Costs may be classified as product costs and period costs. This classification is usually used for financial accounting purposes. A brief explanation of product costs and period costs is given below:

Product costs:

Product costs (also known as inventoriable costs) are those costs that are incurred to acquire or manufacture a product. For a manufacturing company, theses costs usually consist of direct materials, direct labor, and manufacturing overhead.

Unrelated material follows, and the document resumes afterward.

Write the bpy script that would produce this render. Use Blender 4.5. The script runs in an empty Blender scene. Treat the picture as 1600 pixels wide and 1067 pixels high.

Product costs are initially treated as inventory and do not appear on income statement until the product for which they are incurred is sold. When the product is sold, these costs are transferred to cost of goods sold account. For example, if a company manufactures 50 units of product X and sells only 30 units in 2013. The direct materials, direct labor and manufacturing overhead costs incurred to manufacture these 50 units will be initially treated as inventory (an asset). The inventory of 30 units will be transferred to cost of goods sold during the year 2013 and appear on the income statement of 2013. The remaining inventory of 20 units will not be transferred to cost of good sold in 2013.

Period costs:

The costs that are not included in product costs are known as period costs. Usually, these costs are not part of the manufacturing process and are therefore treated as expense for the period in which they arise.

Period costs are not attached to products and company does not need to wait for the sale of products to recognize them as expense. According to generally accepted accounting principles (GAAP), all marketing, selling and administration costs are treated as period costs. Examples of these costs include office rent, interest, depreciation of office building, sales commission and advertising expenses etc.